— start Stored data —

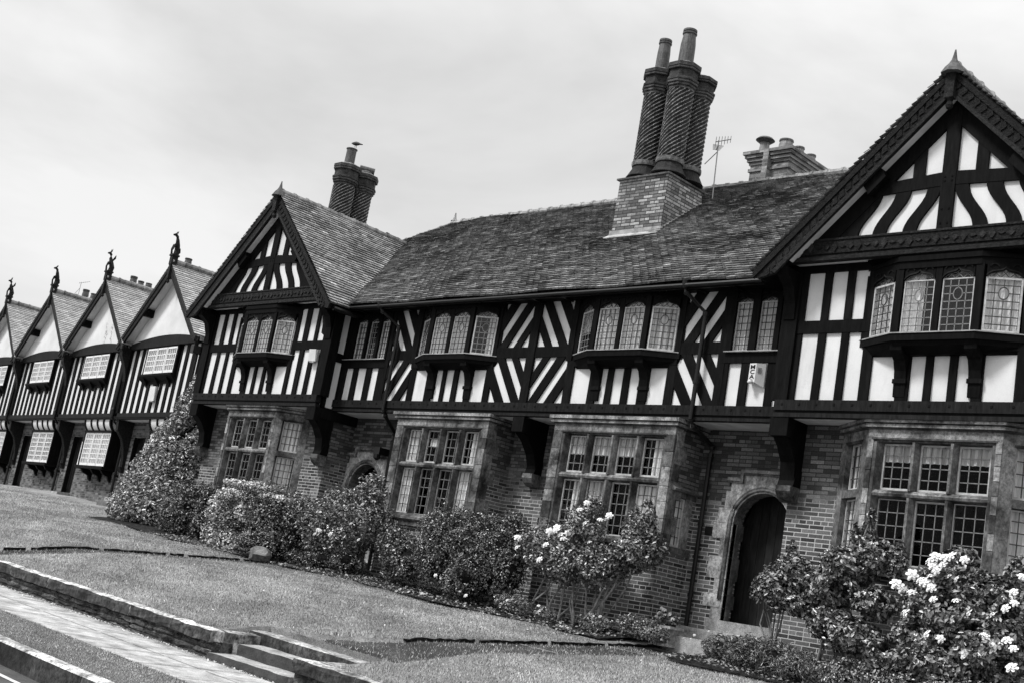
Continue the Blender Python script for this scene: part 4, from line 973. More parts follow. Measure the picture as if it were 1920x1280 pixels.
# gutters and downpipes
g=MB(); g.tube([(-21.0,15.225,5.385),(-10.9,15.225,5.385)],.036,8,1); g.box(-21.1,-10.9,15.27,15.30,5.34,5.44,.8)
g.box(-21.2,-10.8,15.28,15.66,5.425,5.45,.6)
for s_ in (XL+2.78,): g.tube([(s_+.04,14.8,5.26),(s_+.04,15.4,5.26)],.05,8,1)
for k in range(14): g.box(-20.9+k*.72,-20.86+k*.72,15.3,15.64,5.36,5.425,.6)
g.build('gutter',M['iron'],house)
def downpipe(pts,label=None):
    p=MB(); p.tube(pts,.036,10)
    for i in range(len(pts)-1):
        a,b=Vector(pts[i]),Vector(pts[i+1]); L_=(b-a).length; k=0
        while k<L_:
            c=a+(b-a)*(k/L_); d=(b-a).normalized(); p.tube([c,c+d*.05],.05,10); k+=1.1
    return p
p=downpipe([(-12.36,15.26,5.42),(-12.36,15.27,5.3),(-12.12,15.55,5.02),(-12.115,15.55,3.30),(-12.11,15.62,3.22),(-12.12,16.2,3.02),(-12.14,16.22,2.9),(-12.14,16.22,.02)]); p.lathe((-12.36,15.24,5.40),[(.03,-.06),(.055,-.02),(.06,.06),(.03,.07),(.012,.14)],10); p.build('downpipe',M['iron'],house,smooth=False)
p=downpipe([(-20.05,15.26,5.42),(-20.0,15.28,5.3),(-19.70,15.55,5.03),(-19.69,15.55,3.32),(-19.70,15.62,3.25),(-20.0,16.2,3.0),(-20.03,16.22,2.85),(-20.03,16.22,.1)]); p.lathe((-20.05,15.24,5.40),[(.03,-.06),(.055,-.02),(.06,.06),(.03,.07)],10); p.build('downpipe',M['iron'],house)
v=MB()
v.box(-12.09,-11.93,YB-.012,YB+.01,1.62,1.76,1); 
for i in range(7): v.box(-12.09+.024*i,-12.085+.024*i,YB-.02,YB,1.62,1.76,3)
v.build('air_brick',M['iron'],house)
v=MB(); v.box(-15.72,-15.56,YB-.012,YB+.01,1.50,1.62,1); v.build('air_brick',M['iron'],house)
lp=MB(); lp.box(-20.28,-20.1,15.98,16.3,2.52,2.66,1); lp.lathe((-20.19,16.02,2.40),[(.03,0),(.07,.04),(.07,.12),(.04,.14)],8); lp.build('porch_lamp',M['iron'],house)
# body of the house behind the fronts
bd=MB(); bd.box(-26.1,-5.6,YB+.72,24.0,-.7,5.42); bd.build('rear_walls',M['brick_far'],house)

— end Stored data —

*Stated exercise:* Pictures in the data above should not be copied; transcribe everything else exactly.

*Solution:*
Continue the Blender Python script for this scene: part 4, from line 973. More parts follow. Measure the picture as if it were 1920x1280 pixels.
# gutters and downpipes
g=MB(); g.tube([(-21.0,15.225,5.385),(-10.9,15.225,5.385)],.036,8,1); g.box(-21.1,-10.9,15.27,15.30,5.34,5.44,.8)
g.box(-21.2,-10.8,15.28,15.66,5.425,5.45,.6)
for s_ in (XL+2.78,): g.tube([(s_+.04,14.8,5.26),(s_+.04,15.4,5.26)],.05,8,1)
for k in range(14): g.box(-20.9+k*.72,-20.86+k*.72,15.3,15.64,5.36,5.425,.6)
g.build('gutter',M['iron'],house)
def downpipe(pts,label=None):
    p=MB(); p.tube(pts,.036,10)
    for i in range(len(pts)-1):
        a,b=Vector(pts[i]),Vector(pts[i+1]); L_=(b-a).length; k=0
        while k<L_:
            c=a+(b-a)*(k/L_); d=(b-a).normalized(); p.tube([c,c+d*.05],.05,10); k+=1.1
    return p
p=downpipe([(-12.36,15.26,5.42),(-12.36,15.27,5.3),(-12.12,15.55,5.02),(-12.115,15.55,3.30),(-12.11,15.62,3.22),(-12.12,16.2,3.02),(-12.14,16.22,2.9),(-12.14,16.22,.02)]); p.lathe((-12.36,15.24,5.40),[(.03,-.06),(.055,-.02),(.06,.06),(.03,.07),(.012,.14)],10); p.build('downpipe',M['iron'],house,smooth=False)
p=downpipe([(-20.05,15.26,5.42),(-20.0,15.28,5.3),(-19.70,15.55,5.03),(-19.69,15.55,3.32),(-19.70,15.62,3.25),(-20.0,16.2,3.0),(-20.03,16.22,2.85),(-20.03,16.22,.1)]); p.lathe((-20.05,15.24,5.40),[(.03,-.06),(.055,-.02),(.06,.06),(.03,.07)],10); p.build('downpipe',M['iron'],house)
v=MB()
v.box(-12.09,-11.93,YB-.012,YB+.01,1.62,1.76,1); 
for i in range(7): v.box(-12.09+.024*i,-12.085+.024*i,YB-.02,YB,1.62,1.76,3)
v.build('air_brick',M['iron'],house)
v=MB(); v.box(-15.72,-15.56,YB-.012,YB+.01,1.50,1.62,1); v.build('air_brick',M['iron'],house)
lp=MB(); lp.box(-20.28,-20.1,15.98,16.3,2.52,2.66,1); lp.lathe((-20.19,16.02,2.40),[(.03,0),(.07,.04),(.07,.12),(.04,.14)],8); lp.build('porch_lamp',M['iron'],house)
# body of the house behind the fronts
bd=MB(); bd.box(-26.1,-5.6,YB+.72,24.0,-.7,5.42); bd.build('rear_walls',M['brick_far'],house)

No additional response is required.